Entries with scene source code
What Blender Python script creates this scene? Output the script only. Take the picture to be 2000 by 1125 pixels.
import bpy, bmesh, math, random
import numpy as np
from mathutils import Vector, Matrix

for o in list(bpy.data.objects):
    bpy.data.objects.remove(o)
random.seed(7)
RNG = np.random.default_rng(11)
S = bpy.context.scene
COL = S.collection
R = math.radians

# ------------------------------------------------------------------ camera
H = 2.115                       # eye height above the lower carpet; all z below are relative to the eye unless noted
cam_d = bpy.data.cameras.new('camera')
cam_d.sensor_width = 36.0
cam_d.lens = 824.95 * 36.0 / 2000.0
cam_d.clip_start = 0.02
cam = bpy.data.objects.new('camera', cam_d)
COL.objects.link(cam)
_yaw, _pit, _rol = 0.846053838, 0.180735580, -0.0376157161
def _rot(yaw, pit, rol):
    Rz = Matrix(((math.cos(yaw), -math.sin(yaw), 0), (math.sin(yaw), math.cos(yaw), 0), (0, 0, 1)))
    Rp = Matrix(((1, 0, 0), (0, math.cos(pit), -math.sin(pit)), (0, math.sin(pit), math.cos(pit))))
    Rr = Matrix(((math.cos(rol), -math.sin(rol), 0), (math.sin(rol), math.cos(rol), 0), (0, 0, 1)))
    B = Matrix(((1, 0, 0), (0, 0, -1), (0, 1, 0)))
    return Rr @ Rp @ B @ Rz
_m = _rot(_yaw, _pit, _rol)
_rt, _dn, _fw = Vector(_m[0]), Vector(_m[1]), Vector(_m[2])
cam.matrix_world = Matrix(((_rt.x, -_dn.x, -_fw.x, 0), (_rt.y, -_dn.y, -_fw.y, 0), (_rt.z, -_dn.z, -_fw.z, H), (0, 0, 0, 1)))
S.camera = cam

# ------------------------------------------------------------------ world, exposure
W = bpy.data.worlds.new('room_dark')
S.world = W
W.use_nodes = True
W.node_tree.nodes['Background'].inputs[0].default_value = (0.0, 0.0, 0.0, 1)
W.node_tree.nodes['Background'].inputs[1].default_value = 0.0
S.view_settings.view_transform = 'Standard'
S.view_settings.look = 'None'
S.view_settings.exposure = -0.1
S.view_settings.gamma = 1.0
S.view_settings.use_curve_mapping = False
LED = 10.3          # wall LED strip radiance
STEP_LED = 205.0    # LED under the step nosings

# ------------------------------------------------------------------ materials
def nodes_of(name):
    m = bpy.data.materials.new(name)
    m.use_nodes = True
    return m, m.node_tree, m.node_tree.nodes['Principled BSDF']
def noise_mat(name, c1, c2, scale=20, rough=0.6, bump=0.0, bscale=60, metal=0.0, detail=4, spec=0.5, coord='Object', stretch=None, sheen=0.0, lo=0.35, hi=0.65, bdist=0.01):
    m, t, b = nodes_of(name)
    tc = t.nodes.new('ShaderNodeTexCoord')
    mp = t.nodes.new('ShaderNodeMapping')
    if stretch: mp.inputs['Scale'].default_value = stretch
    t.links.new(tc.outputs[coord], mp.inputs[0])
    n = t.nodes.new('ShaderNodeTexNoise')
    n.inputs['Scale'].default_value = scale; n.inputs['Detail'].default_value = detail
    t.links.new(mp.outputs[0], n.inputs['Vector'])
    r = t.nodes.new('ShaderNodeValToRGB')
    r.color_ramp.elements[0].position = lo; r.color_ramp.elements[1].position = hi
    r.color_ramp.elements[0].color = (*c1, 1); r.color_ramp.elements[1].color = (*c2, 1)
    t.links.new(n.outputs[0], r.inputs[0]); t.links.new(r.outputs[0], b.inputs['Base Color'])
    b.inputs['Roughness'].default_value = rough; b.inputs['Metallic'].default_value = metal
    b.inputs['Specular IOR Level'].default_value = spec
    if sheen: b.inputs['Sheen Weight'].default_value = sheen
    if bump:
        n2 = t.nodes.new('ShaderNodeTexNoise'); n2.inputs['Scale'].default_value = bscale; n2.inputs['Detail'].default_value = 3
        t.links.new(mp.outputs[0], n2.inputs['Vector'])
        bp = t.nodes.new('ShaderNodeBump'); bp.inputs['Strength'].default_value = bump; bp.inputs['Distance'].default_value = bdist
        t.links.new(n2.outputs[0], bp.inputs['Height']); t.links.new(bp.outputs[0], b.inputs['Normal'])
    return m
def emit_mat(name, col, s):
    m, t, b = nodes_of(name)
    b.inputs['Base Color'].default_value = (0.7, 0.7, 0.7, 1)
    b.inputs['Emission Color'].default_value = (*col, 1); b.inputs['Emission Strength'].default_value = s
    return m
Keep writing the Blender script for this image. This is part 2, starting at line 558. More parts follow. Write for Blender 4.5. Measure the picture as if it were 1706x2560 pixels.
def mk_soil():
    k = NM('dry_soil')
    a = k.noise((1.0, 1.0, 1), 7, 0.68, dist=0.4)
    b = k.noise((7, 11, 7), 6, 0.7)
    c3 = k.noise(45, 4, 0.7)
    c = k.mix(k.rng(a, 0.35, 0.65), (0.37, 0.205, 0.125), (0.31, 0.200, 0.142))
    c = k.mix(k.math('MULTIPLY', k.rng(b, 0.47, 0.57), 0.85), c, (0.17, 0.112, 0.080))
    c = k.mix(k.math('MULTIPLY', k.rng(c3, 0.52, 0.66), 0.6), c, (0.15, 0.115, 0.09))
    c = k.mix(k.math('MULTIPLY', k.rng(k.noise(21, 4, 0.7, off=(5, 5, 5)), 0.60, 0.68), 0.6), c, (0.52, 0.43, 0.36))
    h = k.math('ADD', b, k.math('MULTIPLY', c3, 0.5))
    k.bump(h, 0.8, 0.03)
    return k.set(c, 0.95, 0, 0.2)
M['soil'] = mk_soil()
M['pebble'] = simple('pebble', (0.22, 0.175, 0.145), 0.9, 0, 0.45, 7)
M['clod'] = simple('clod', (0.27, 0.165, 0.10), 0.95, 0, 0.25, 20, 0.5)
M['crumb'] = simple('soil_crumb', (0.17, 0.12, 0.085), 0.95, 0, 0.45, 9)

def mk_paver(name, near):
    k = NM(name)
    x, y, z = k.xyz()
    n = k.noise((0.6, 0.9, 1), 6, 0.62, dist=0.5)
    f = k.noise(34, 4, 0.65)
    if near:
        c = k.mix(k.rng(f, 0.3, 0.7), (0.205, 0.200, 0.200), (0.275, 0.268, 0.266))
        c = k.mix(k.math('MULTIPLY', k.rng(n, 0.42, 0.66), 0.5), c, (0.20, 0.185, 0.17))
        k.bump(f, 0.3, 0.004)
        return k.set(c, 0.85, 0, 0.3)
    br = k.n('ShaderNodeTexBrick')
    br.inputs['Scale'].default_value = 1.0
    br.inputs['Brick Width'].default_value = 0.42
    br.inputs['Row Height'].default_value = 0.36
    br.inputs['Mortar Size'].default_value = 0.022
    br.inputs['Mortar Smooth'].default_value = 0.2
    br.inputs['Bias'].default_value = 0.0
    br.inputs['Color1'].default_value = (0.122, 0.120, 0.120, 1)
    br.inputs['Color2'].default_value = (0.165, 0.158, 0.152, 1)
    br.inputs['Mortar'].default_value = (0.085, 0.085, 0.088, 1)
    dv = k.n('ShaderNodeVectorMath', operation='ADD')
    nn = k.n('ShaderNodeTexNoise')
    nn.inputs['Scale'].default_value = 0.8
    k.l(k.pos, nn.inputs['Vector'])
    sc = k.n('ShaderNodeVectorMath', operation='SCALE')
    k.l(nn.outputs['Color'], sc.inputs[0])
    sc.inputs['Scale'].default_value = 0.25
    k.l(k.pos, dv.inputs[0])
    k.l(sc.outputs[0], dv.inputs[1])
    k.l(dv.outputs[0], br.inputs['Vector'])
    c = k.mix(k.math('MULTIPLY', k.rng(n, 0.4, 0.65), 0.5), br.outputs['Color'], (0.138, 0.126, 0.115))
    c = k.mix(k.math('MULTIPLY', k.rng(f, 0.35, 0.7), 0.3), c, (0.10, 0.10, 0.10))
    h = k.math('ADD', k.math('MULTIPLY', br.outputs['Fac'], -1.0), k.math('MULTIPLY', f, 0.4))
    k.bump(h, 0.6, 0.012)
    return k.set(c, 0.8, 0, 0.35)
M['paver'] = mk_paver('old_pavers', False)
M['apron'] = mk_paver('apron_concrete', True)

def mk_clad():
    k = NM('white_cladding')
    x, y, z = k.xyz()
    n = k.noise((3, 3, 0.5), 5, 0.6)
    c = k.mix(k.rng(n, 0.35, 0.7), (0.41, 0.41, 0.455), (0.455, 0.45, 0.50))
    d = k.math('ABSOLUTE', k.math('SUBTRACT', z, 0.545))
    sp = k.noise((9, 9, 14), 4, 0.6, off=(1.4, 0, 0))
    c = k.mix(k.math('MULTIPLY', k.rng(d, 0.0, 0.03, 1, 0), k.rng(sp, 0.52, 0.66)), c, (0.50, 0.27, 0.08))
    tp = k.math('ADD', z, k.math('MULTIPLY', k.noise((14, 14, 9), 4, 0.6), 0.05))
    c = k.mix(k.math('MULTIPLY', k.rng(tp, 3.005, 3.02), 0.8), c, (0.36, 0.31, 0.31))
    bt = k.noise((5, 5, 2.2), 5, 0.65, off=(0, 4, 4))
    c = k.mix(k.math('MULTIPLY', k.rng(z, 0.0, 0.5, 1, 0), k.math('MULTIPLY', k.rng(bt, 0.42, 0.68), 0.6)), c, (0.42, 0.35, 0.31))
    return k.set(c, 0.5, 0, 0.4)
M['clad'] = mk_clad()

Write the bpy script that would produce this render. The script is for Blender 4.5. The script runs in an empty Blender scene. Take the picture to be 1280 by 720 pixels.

■ Task directions
Reproduce, please, the lines of the material from its first line down to the line containing "from mathutils import Vector, Matrix", keeping both ends and nothing beyond them.

■ Right answer
What Blender Python script creates this scene? Output the script only. Take the picture to be 2000 by 1125 pixels.
import bpy, bmesh, math, random
import numpy as np
from mathutils import Vector, Matrix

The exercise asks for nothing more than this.